“Essere nonna significa tramandare, non solo affetti ma anche gesti antichi, ricette che raccontano chi siamo”.
Così Annamaria Chirico, proprietaria dell’azienda di grano cotto più nota d’Italia, commenta l’iscrizione della cucina italiana nella lista del Patrimonio Culturale Immateriale dell’Umanità Unesco del 10 dicembre scorso.

Annamaria Chirico è anche nonna, custode di una delle ricette di famiglia più importanti della tradizione campana. “Ogni volta che preparo la pastiera per i miei nipoti, sento di trasmettere un’eredità che va oltre il dolce in sé. È un pezzo della nostra storia familiare e del nostro territorio”.
È trascorsa una settimana dal riconoscimento, che è avvenuto nel corso della sessione del Comitato Intergovernativo a Nuova Delhi.
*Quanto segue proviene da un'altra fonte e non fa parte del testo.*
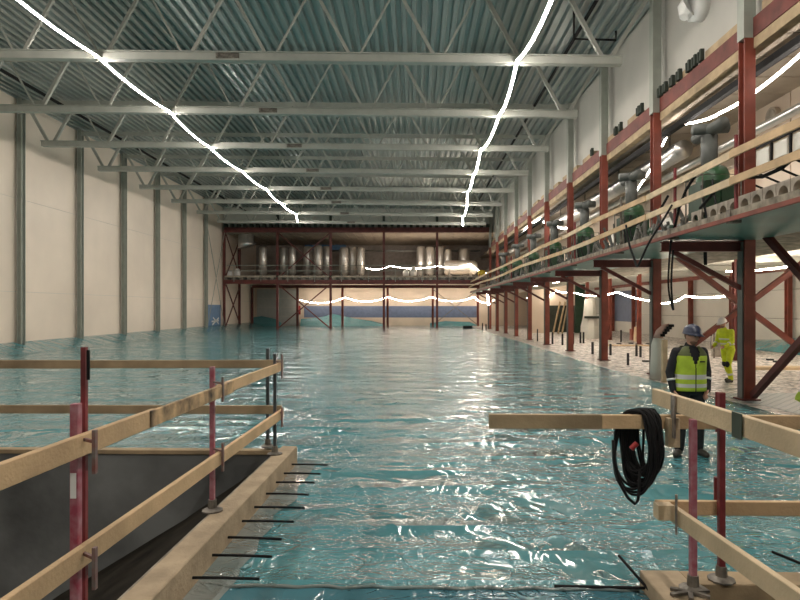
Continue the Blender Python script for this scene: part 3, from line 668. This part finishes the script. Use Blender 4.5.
b = MB(); b.add([p for p in drape_pts] + [(XW-1.3,p[1],0.0) for p in drape_pts], [(i,i+1,5+i,4+i) for i in range(3)]); o = b.build('draped_sheet', M['film']); tag(o, 'teal sheet heaped along the foot of the low right wall', 'plastic sheet')
# wrapped pipe bundle with black dotted hose and timber stud beside the second column
e = empty('wrapped_pipe', tuple(P(659,378,17.0)))
b = MB(); b.tube([P(658,379.2,17), P(658,360,17), P(657.5,345,17), P(658,338,17)], [.22,.2,.17,.13], 12); b.build('wrapping', M['soffit'], e, True)
b = MB(); b.tube([P(658,338,17), P(660,332,17), P(664,327.5,17), P(669,325,17)], [.13,.12,.09,.05], 10); b.build('hose_end', mat('pink wrap', (.55,.36,.30), .6), e, True)
b = MB()
for t in (0,.25,.5,.75,1): q = P(661,335,17).lerp(P(670,325.5,17), t); b.box(q-Vector((.07,.16,.04)), q+Vector((.05,.0,.035)))
b.build('black_clip', M['black'], e)
tag(e, 'pale wrapped pipe with curved top beside the man in the vest', 'pipe')
o = MB().bar(P(664,382.1,16.3), P(664.5,340,16.3), .12, .12).build('timber_stud', M['timber_p']); tag(o, 'upright pale timber stud beside the wrapped pipe', 'timber')
o = MB().bar(P(636,341.6,36), P(637,327,36), .2, .35).build('foam_block', M['timber_p']); tag(o, 'pale upright foam block before the right wall', 'block')
o = MB().bar(P(633,339.9,38), P(633,329,38), .3, .4).build('red_bucket', M['red']); tag(o, 'small red container before the right wall', 'container')
e = empty('trolley', (P(715,0,24).x, 24, 0))
b = MB(); b.tube([P(714,358,24), P(714,331,24), P(722,331,24), P(722,358,24)], .04, 6); b.tube([P(714,341,24), P(722,341,24)], .03, 6); b.build('frame', M['steel'], e)
b = MB(); b.box(P(715,357,24.1), P(721.5,336,24.4)); b.build('box', M['conc'], e); tag(e, 'small grey cart in front of the worker in yellow', 'cart')

# ------------------------------------------------------------------ left pit
def gbox(b, x0, y0, z0, x1, y1, z1, mi=0):
    p = [G(x0,y0),G(x1,y0),G(x1,y1),G(x0,y1)]
    return b.add([(q.x,q.y,z) for z in (z0,z1) for q in p], [(0,3,2,1),(4,5,6,7),(0,1,5,4),(1,2,6,5),(2,3,7,6),(3,0,4,7)], mi)
CT = .25
b = MB(); gbox(b, -14, 7.49, -3, -1.88, 7.60, CT-.09); struct(b.build('wall_pit_far', M['pit']))
b = MB(); gbox(b, -1.84, .4, -3, -1.68, 7.46, -.01); struct(b.build('wall_pit_side', M['pit']))
b = MB(); gbox(b, -14, .4, -3.1, -1.68, 7.62, -3.0); struct(b.build('floor', M['pitfloor']))
b = MB(); gbox(b, -14.2, .4, -3, -14, 7.62, -.01); struct(b.build('wall_pit_left', M['pit']))
b = MB(); gbox(b, -14.2, .2, -3, -1.68, .4, -.01); struct(b.build('wall_pit_near', M['pit']))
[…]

Gli esperti hanno riconosciuto la cucina italiana come rituale sociale e pratiche che promuovono il benessere, la sostenibilità, la biodiversità. Insomma: un modello culturale unico che si tramanda di generazione in generazione.
Perché a Nuova Delhi la cucina italiana è diventata patrimonio immateriale Unesco
La notizia però, ha scatenato prima la polemica del critico del Times Giles Coren, che ha definito il riconoscimento come una “truffa”. Il giornalista ha descritto il mito della cucina italiana come un’invenzione della “borghesia anglosassone snob”, e definito la decisione degli esperti a Nuova Delhi come “prevedibile, servile e irritante”.
Il riconoscimento della cucina italiana come patrimonio Unesco ha acceso anche il dibattito politico in Italia. Il Pd lo ha definito come una “responsabilità”, ma allo stesso tempo ha accusato il governo di propaganda sulla sovranità alimentare. Non si è fatta attendere la risposta della premier Giorgia Meloni, che durante Atreju, l’evento annuale di Fratelli d’Italia, ha ironizzato sulle reazioni delle opposizioni, che per protesta avrebbero mangiato “kebab per una settimana”.

Per Annamaria Chirico la notizia della cucina italiana patrimonio Unesco è un’emozione. “Non è soltanto un titolo formale, ma il tentativo di preservare un patrimonio immateriale, il valore culturale di ciò che, da sempre, custodiamo con amore”.
E proprio in questo contesto che la pastiera, emblema della cucina napoletana e della ritualità familiare, diventa uno dei simboli più rappresentativi del patrimonio domestico italiano. Un dolce che non esisterebbe senza la trasmissione meticolosa di segreti, tempi e gesti.